If the cars are clear coated just use soap and water. Trying to remove the clear coat could be a major undertaking requiring stripping the shells. I would be surprised if anyone knows what they used for a coating. If its a lacquer it could be stripped with many solvents. If its a urethane then it will be much harder to remove. Wire wheels and abrasives will just put scratches in the finish and metal making them even harder to polish.

Pete

Hey BobbyD,  these are not the shiny Empire State cars but an old set of Amtraks that someone sanded (scraped?) the Amtrak paint off of. Consequently, they are dull and have some slight scratches in between the windows where the paint was. A photo of the Observation is in my lead photo.

Thanks fellas, I'll start with the Dawn and water to see if that makes any improvement. Would like to polish them to give them a shiny appearance if possible.

I have used these small polishing wheels with a Dremel to polish up a set of aluminum valve covers with success. The kit comes in a variety of grits.  They appear to be made of a plastic material, like a scotch-brite pad, and I consider them to be somewhere between cloth and a wire wheel in terms of abrasiveness.

Make no mistake though, they can be very abrasive, so I would start with the finest grit and keep the Dremel on low speed and start with an inconspicuous area first to see how it goes. You can also try them in conjunction with a low abrasive, liquid polishing compound. If successful, I would finish with an aluminum mag wheel polish like someone suggested.

https://www.amazon.com/Rocaris...JD0AFMSKFCNQ0P2F59DH

There are several bottled metal cleaning/polishing gels or creams that are explicitly described as non-abrasive and for steel, aluminum, chrome and other reflective metal finishes. I haven't done any sort of scientific comparison but some have a slight acid content that will remove corrosion. I have used these on anodized aluminum and some stainless steel and they clean up the surface to the extent of remedying both accumulated grime and minor scratching. The most recent one I used on stainless steel is called "Noxon 7"  (and smells as bad as the name sounds).  Of course this is not for clear coated surfaces, as the label plainly states.

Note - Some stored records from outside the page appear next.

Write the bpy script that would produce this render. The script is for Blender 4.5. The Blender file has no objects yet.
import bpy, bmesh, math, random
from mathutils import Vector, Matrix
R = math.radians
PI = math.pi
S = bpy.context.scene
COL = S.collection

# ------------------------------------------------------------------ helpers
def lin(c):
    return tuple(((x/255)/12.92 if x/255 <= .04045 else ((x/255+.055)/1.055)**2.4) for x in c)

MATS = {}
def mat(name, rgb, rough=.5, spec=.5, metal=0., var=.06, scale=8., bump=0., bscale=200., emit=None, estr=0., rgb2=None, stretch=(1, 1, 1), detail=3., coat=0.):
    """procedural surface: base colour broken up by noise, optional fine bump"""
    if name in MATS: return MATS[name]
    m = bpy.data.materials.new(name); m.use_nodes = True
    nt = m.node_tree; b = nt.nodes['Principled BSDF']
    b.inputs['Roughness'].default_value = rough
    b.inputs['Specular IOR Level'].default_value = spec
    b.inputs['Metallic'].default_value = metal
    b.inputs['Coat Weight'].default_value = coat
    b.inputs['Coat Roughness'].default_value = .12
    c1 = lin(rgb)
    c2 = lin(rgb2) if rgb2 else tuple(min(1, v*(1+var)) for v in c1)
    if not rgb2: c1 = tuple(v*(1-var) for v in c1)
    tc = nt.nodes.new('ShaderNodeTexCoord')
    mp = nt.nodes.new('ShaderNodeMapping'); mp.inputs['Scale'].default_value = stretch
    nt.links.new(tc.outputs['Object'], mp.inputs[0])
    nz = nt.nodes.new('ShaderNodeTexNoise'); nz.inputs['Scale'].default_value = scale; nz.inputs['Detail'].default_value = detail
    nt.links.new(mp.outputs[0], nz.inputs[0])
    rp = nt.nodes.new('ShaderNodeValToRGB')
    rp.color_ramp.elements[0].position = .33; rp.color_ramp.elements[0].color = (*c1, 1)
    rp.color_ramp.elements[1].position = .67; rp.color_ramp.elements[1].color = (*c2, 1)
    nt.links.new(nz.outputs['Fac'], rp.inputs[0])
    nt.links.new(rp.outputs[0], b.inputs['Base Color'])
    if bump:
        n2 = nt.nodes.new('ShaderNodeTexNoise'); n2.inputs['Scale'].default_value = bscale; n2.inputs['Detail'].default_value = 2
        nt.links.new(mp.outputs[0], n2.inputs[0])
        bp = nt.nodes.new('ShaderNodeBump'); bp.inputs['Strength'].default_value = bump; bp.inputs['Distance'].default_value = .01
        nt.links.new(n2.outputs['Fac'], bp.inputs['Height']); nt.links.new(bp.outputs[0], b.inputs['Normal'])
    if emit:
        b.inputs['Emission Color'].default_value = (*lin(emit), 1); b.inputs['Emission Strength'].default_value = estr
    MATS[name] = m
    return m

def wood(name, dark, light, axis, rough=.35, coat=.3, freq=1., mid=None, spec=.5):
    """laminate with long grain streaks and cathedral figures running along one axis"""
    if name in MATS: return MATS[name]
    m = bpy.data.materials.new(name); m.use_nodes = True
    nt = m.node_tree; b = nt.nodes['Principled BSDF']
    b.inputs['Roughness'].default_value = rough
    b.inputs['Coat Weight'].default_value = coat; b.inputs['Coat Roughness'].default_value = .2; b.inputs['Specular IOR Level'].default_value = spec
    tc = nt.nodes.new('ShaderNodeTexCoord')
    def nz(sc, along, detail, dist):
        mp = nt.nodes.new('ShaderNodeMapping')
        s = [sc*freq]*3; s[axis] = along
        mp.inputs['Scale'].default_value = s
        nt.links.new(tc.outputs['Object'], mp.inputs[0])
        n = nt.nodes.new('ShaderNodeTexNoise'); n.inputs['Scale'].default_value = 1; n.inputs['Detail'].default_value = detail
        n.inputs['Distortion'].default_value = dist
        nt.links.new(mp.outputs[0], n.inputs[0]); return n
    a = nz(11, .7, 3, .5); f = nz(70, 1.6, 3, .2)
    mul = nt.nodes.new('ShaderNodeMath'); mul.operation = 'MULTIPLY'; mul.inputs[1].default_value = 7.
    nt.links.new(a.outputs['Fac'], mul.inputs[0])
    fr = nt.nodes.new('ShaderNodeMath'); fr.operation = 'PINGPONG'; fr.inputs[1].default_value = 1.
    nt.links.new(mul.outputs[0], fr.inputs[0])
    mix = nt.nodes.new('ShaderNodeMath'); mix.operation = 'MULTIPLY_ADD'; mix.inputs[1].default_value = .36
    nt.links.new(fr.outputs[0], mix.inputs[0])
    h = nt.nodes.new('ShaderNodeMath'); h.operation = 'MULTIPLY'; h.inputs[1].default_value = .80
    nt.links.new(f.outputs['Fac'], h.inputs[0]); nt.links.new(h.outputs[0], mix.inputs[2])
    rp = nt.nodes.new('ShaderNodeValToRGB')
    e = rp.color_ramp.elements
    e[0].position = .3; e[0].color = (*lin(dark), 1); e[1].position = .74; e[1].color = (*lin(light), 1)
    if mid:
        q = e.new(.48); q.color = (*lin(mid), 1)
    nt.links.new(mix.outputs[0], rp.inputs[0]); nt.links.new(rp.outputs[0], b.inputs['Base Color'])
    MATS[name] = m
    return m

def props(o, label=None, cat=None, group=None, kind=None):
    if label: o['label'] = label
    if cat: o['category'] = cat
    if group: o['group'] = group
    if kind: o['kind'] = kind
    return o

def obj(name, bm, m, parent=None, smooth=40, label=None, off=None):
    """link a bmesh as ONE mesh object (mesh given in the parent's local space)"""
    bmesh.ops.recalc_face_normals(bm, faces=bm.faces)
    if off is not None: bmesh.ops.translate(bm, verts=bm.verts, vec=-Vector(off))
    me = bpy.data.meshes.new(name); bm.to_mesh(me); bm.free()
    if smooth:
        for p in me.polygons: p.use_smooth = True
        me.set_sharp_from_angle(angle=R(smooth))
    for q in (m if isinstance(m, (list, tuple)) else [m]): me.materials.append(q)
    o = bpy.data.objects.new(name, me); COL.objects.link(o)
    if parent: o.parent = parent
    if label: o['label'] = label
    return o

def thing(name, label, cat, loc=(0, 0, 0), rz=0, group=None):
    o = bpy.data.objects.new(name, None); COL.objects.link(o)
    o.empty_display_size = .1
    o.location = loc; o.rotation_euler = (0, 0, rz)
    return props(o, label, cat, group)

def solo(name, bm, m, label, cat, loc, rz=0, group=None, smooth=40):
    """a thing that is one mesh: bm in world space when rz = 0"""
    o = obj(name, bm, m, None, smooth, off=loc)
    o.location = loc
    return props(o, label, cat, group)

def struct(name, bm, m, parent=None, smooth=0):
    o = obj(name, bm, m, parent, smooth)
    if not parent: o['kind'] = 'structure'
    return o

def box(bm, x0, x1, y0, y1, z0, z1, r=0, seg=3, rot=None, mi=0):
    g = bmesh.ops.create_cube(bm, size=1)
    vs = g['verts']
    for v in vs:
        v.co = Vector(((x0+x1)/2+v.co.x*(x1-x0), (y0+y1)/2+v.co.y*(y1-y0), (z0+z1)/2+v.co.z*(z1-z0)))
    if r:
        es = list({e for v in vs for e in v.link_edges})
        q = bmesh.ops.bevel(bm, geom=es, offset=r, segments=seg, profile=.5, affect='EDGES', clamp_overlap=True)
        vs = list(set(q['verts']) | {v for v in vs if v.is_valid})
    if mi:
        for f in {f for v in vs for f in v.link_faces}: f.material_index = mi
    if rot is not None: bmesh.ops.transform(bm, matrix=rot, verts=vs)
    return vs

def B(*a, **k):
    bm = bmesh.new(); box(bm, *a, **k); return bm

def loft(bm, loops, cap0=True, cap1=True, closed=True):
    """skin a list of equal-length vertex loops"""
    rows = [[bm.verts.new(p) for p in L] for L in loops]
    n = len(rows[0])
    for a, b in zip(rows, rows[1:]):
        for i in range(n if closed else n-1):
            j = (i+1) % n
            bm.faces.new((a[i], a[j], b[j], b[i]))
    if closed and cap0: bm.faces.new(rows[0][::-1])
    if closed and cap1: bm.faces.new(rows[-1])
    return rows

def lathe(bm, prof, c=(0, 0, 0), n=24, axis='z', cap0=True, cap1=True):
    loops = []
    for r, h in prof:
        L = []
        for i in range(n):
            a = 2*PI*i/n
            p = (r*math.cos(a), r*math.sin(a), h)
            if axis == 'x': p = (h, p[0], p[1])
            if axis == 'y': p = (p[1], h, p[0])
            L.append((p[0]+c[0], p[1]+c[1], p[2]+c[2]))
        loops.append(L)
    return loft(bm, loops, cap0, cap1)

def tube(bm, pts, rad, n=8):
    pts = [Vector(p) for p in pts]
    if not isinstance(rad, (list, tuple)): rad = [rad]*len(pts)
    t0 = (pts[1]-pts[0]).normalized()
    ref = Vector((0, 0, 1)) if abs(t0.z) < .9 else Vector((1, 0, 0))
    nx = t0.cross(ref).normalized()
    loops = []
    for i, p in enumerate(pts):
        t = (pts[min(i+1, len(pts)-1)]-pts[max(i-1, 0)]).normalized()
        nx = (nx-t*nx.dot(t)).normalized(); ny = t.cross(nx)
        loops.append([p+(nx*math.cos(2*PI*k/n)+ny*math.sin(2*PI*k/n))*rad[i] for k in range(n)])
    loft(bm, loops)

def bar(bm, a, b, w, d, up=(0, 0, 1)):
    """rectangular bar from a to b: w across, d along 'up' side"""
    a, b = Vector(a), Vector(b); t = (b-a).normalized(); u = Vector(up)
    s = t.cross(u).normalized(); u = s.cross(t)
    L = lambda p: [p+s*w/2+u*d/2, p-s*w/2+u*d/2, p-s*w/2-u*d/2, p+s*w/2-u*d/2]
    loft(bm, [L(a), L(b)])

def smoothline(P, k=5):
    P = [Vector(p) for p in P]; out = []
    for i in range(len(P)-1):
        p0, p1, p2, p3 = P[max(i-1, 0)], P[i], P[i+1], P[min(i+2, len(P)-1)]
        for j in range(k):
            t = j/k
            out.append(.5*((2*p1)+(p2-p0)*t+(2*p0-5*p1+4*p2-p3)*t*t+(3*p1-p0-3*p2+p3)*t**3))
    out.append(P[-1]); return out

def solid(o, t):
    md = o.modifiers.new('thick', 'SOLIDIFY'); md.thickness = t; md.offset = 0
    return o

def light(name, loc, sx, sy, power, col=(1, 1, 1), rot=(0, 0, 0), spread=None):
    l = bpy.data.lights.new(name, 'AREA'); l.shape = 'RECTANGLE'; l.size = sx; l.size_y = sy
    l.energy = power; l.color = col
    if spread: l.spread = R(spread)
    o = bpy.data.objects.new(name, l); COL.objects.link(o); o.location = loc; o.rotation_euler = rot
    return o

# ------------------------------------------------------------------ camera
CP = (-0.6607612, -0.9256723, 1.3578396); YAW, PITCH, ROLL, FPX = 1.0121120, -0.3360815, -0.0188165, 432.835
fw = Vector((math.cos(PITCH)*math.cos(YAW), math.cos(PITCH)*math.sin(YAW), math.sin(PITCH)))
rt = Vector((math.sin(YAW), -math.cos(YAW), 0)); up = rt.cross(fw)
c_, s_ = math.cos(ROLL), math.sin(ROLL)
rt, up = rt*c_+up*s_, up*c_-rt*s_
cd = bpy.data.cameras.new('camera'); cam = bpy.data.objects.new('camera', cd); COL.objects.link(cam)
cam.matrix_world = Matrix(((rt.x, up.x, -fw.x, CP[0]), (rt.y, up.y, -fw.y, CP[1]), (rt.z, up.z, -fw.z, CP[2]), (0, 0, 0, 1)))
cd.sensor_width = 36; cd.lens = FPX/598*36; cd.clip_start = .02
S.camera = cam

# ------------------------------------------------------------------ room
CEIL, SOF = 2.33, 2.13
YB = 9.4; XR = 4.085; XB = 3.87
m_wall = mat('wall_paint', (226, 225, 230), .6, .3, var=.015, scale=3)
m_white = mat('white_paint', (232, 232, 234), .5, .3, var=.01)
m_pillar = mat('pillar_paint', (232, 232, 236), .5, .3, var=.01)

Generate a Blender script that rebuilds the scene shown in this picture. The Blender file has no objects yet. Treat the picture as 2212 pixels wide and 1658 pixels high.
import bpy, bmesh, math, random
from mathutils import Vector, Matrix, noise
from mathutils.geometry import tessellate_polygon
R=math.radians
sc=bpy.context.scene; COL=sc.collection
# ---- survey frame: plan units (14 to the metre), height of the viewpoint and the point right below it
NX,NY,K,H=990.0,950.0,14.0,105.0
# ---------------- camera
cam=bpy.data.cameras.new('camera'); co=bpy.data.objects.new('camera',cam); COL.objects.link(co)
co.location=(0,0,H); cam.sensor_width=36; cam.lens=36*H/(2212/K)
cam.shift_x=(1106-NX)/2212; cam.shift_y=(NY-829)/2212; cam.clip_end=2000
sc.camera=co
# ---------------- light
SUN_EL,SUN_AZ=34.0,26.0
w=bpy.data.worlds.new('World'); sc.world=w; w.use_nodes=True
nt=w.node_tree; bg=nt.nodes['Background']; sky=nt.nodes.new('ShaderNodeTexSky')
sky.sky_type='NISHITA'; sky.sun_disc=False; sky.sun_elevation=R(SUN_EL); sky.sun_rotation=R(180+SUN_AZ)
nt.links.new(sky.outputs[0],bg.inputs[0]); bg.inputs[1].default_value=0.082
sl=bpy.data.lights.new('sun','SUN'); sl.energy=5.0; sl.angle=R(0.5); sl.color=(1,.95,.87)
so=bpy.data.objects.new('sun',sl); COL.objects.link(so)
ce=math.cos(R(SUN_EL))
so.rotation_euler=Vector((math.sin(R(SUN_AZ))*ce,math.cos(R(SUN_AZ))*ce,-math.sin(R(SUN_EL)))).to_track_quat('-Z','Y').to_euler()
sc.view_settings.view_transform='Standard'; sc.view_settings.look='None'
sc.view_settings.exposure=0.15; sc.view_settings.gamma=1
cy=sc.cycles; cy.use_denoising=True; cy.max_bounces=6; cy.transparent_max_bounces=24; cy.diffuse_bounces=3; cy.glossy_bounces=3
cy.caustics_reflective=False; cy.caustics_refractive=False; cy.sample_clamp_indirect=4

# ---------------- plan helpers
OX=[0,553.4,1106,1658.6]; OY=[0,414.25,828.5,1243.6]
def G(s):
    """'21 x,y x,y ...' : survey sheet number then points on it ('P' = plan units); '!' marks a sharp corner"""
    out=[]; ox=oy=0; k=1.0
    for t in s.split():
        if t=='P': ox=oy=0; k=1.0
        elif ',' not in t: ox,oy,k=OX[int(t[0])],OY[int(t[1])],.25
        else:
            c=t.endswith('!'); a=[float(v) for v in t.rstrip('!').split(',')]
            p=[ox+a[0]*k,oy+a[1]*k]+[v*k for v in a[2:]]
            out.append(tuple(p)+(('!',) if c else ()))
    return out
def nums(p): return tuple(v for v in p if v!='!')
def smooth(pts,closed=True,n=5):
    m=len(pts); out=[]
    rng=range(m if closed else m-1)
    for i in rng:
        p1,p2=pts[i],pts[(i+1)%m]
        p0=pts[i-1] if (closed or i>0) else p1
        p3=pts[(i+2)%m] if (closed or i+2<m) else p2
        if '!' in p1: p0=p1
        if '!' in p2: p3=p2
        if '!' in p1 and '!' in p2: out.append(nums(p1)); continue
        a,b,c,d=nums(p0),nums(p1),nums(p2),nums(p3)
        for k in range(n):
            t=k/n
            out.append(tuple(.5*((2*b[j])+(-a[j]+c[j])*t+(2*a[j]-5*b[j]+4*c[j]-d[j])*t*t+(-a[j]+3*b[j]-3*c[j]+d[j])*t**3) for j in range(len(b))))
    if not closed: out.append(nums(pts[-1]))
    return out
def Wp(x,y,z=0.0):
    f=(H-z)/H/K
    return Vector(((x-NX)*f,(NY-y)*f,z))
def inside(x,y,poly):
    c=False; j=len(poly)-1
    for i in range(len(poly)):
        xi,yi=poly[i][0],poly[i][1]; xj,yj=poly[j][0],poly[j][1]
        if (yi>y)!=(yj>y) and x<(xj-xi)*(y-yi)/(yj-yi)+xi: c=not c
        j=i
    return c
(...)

The trouble with cars with fluted/ribbed surfaces is that the cleaner/polish gets between the ribbing and is a bear to get out especially if it has time to dry. However, I have found that isopropyl alcohol will generally remove it without reacting and will clean away any fingerprints you leave on the bare metal. 

I've never had to try Dremel polishing wheels and the like on aluminum car bodies. I imagine a full-size metal polishing wheel would do the job quicker and better. I once had one that I used for cabinet hardware and with a soft wheel and polishing compound it worked a treat.